Variable Selection for Modeling the Absolute Magnitude at Maximum of Type Ia Supernovae

TL;DR

This study identifies the most relevant variables for predicting the maximum absolute magnitude of Type Ia supernovae using a robust statistical approach, confirming known dependencies and dismissing additional variables.

Contribution

Introduces a variable selection method combining cross-validation and LASSO for supernova data, effectively handling cases with more variables than samples.

Findings

Absolute magnitude depends on color and light-curve width.

Light-curve width correlates with Si II line strength.

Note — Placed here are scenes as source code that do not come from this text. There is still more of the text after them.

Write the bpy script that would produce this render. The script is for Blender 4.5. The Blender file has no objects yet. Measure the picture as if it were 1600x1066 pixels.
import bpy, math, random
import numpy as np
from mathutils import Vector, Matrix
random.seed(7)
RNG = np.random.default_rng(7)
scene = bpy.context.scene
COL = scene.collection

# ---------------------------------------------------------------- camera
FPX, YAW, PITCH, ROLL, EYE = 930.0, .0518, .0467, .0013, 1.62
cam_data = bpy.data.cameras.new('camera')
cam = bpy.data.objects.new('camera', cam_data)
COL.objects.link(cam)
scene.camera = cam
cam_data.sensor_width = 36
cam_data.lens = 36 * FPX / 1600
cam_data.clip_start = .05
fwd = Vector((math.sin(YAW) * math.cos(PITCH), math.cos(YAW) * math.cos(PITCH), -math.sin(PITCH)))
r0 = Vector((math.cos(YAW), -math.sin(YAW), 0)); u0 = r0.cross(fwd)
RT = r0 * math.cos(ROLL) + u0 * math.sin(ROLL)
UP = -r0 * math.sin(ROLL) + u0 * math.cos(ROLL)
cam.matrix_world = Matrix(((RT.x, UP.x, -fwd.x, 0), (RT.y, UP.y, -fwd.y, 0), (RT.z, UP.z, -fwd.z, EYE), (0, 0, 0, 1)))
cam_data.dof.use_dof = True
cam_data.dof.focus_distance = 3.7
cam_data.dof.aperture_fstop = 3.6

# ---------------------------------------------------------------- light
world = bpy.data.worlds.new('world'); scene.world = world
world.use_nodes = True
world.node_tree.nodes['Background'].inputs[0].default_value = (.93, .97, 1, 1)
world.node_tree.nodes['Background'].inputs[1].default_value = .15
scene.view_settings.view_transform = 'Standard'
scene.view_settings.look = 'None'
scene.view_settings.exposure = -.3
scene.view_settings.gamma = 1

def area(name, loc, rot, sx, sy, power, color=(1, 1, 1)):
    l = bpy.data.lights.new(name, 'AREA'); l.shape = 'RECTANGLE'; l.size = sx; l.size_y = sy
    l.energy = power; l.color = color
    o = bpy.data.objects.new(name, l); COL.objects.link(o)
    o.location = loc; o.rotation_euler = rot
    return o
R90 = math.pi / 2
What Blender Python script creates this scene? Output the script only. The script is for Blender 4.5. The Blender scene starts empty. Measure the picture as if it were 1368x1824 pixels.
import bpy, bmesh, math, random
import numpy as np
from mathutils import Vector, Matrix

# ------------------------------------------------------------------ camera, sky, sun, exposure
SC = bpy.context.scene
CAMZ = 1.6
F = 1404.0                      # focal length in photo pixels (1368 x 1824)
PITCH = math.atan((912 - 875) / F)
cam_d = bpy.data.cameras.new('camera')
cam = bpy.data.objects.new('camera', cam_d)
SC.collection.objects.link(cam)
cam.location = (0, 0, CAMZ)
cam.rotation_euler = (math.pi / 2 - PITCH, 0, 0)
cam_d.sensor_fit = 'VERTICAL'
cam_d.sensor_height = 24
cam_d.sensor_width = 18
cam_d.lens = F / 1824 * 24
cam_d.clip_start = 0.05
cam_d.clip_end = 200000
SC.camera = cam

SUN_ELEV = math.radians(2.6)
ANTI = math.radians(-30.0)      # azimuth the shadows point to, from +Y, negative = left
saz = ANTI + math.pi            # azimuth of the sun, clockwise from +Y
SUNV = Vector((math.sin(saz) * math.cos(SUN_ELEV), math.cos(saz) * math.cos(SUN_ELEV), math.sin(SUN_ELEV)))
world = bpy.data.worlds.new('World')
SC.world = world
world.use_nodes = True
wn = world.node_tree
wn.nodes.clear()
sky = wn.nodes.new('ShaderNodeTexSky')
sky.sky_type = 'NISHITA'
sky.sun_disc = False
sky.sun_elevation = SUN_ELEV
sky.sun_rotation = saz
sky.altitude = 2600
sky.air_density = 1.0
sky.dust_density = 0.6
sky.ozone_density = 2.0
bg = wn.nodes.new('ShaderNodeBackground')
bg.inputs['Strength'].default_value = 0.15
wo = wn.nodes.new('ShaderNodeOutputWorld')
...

Adding more variables does not improve prediction accuracy.

Abstract

We discuss what is an appropriate set of explanatory variables in order to predict the absolute magnitude at the maximum of Type Ia supernovae. In order to have a good prediction, the error for future data, which is called the "generalization error," should be small. We use cross-validation in order to control the generalization error and LASSO-type estimator in order to choose the set of variables. This approach can be used even in the case that the number of samples is smaller than the number of candidate variables. We studied the Berkeley supernova database with our approach. Candidates of the explanatory variables include normalized spectral data, variables about lines, and previously proposed flux-ratios, as well as the color and light-curve widths. As a result, we confirmed the past understanding about Type Ia supernova: i) The absolute magnitude at maximum depends on the color and light-curve width. ii) The light-curve width depends on the strength of Si II. Recent studies have suggested to add more variables in order to explain the absolute magnitude. However, our analysis does not support to add any other variables in order to have a better generalization error.